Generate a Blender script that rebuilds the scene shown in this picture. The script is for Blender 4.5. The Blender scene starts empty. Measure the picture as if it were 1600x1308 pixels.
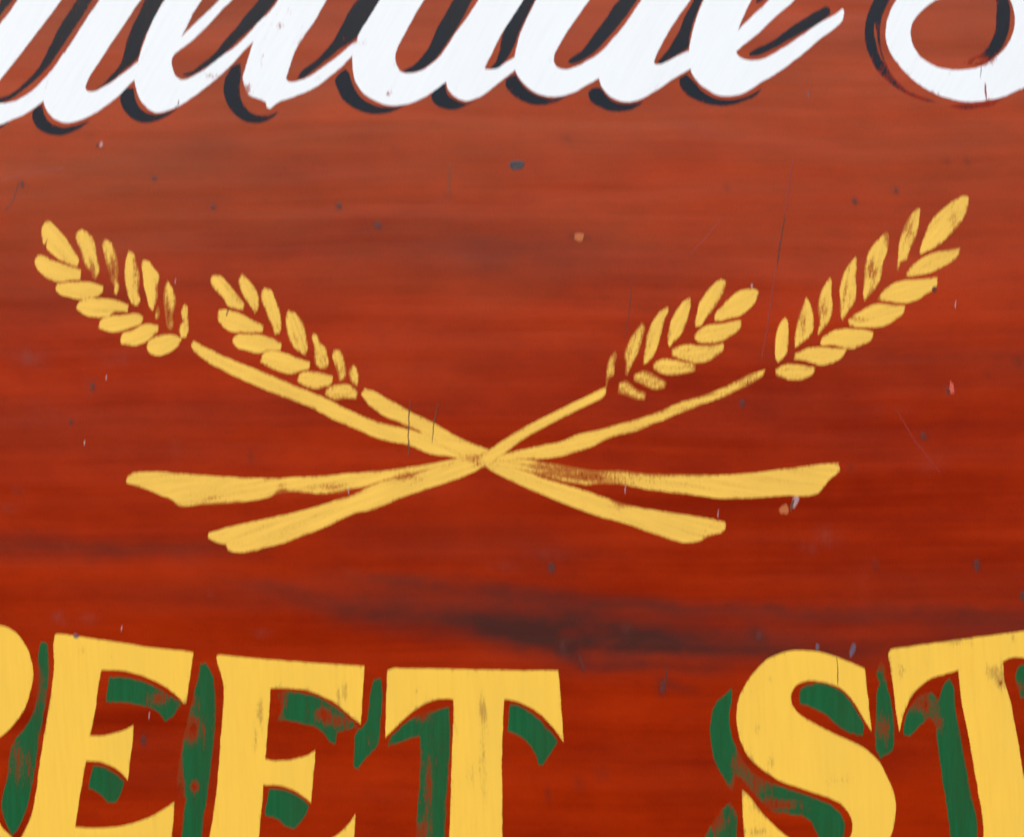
import bpy, math, random
import numpy as np
from mathutils import Vector, Matrix
from mathutils import noise as mnoise
from mathutils.geometry import delaunay_2d_cdt

random.seed(7)
sc = bpy.context.scene
C = sc.collection
U = 0.0005                     # metres of board per photograph pixel: the view is 0.8 m wide
TILT = math.radians(12.5)       # the sign leans forward, towards the viewer below
W, H = 1600.0, 1308.0
BX0, BX1, BY0, BY1 = -560.0, 2160.0, -420.0, 1720.0      # the board's extent in pixels
ROOT_Z = 1.45                  # height of the board's lower edge

# ------------------------------------------------------------------ camera
def px(x, y, d=0.0):
    """pixel -> point in the sign's own space; d metres proud of the face"""
    return Vector(((x - W / 2) * U, -d, (BY1 - y) * U))

ROOT_M = Matrix.Translation((0, 0, ROOT_Z)) @ Matrix.Rotation(TILT, 4, 'X')
LENS = 75.0
DIST = W * U * LENS / 36.0
cam = bpy.data.cameras.new('Camera')
cam.lens = LENS; cam.sensor_width = 36; cam.sensor_fit = 'HORIZONTAL'
cam.clip_start = 0.05; cam.clip_end = 500
cam.dof.use_dof = True
cam.dof.focus_distance = DIST * 0.86
cam.dof.aperture_ratio = 4.0
cam.dof.aperture_fstop = 3.6
cam_o = bpy.data.objects.new('Camera', cam); C.objects.link(cam_o)
cam_o.matrix_world = ROOT_M @ Matrix.Translation(px(W / 2, H / 2, DIST)) @ Matrix.Rotation(math.pi / 2, 4, 'X')
sc.camera = cam_o

# ------------------------------------------------------------------ sky, sun, exposure
SUN_EL, SUN_ROT = math.radians(48), math.radians(215)
world = bpy.data.worlds.new('World'); sc.world = world; world.use_nodes = True
wn = world.node_tree.nodes; wl = world.node_tree.links
sky = wn.new('ShaderNodeTexSky'); sky.sky_type = 'NISHITA'; sky.sun_disc = False
sky.sun_elevation = SUN_EL; sky.sun_rotation = SUN_ROT
sky.air_density = 1.0; sky.dust_density = 2.2; sky.ozone_density = 2.0
wl.new(sky.outputs['Color'], wn['Background'].inputs['Color'])
wn['Background'].inputs['Strength'].default_value = 0.15
sun = bpy.data.lights.new('Sun', 'SUN'); sun.energy = 0.7; sun.angle = math.radians(14); sun.color = (1.0, 0.96, 0.90)
sun_o = bpy.data.objects.new('Sun', sun); C.objects.link(sun_o)
sd = Vector((math.sin(SUN_ROT) * math.cos(SUN_EL), math.cos(SUN_ROT) * math.cos(SUN_EL), math.sin(SUN_EL)))
sun_o.rotation_euler = sd.to_track_quat('Z', 'Y').to_euler()
sun_o.location = (-2, -3, 5)
vs = sc.view_settings
vs.view_transform = 'Standard'; vs.look = 'None'; vs.gamma = 1.0; vs.use_curve_mapping = False
vs.exposure = 1.33
sc.cycles.use_denoising = True
sc.cycles.transparent_max_bounces = 8
sc.cycles.max_bounces = 3; sc.cycles.diffuse_bounces = 1; sc.cycles.glossy_bounces = 1; sc.cycles.caustics_reflective = False

# ------------------------------------------------------------------ materials
def new_mat(name):
    m = bpy.data.materials.new(name); m.use_nodes = True
    nt = m.node_tree; nt.nodes.clear()
    return m, nt

class NB:
    def __init__(s, nt): s.nt = nt
    def n(s, t, **kw):
        o = s.nt.nodes.new(t)
        for k, v in kw.items(): setattr(o, k, v)
        return o
    def put(s, sock, v):
        if hasattr(v, 'is_output') or isinstance(v, bpy.types.NodeSocket): s.nt.links.new(v, sock)
        else: sock.default_value = v
    def math(s, op, a, b=0.0, c=0.0, clamp=False):
        o = s.n('ShaderNodeMath', operation=op); o.use_clamp = clamp
        s.put(o.inputs[0], a); s.put(o.inputs[1], b); s.put(o.inputs[2], c)
        return o.outputs[0]
    def rng(s, v, a, b, c=0.0, d=1.0, smooth=False):
        o = s.n('ShaderNodeMapRange'); o.clamp = True
        if smooth: o.interpolation_type = 'SMOOTHSTEP'
        s.put(o.inputs['Value'], v); s.put(o.inputs['From Min'], a); s.put(o.inputs['From Max'], b)
        s.put(o.inputs['To Min'], c); s.put(o.inputs['To Max'], d)
        return o.outputs[0]
    def mix(s, f, a, b):
        o = s.n('ShaderNodeMix'); o.data_type = 'RGBA'
        s.put(o.inputs[0], f); s.put(o.inputs[6], a); s.put(o.inputs[7], b)
        return o.outputs[2]
    def mapping(s, vec, scale, loc=(0, 0, 0)):
        o = s.n('ShaderNodeMapping'); s.put(o.inputs['Vector'], vec)
        o.inputs['Scale'].default_value = scale; o.inputs['Location'].default_value = loc
        return o.outputs[0]
    def noise(s, vec, scale, detail=3.0, rough=0.55, dist=0.0):
        o = s.n('ShaderNodeTexNoise'); s.put(o.inputs['Vector'], vec)
        o.inputs['Scale'].default_value = scale; o.inputs['Detail'].default_value = detail
        o.inputs['Roughness'].default_value = rough; o.inputs['Distortion'].default_value = dist
        return o.outputs[0]
    def attr(s, name, out='Fac'):
        o = s.n('ShaderNodeAttribute', attribute_name=name); return o.outputs[out]

def col(r, g, b): return (r, g, b, 1.0)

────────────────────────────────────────

**Aim of the exercise:** In the listing, find each line with the string "scene" and copy it.

**Exercise answer:**
Generate a Blender script that rebuilds the scene shown in this picture. The script is for Blender 4.5. The Blender scene starts empty. Measure the picture as if it were 1600x1308 pixels.
sc = bpy.context.scene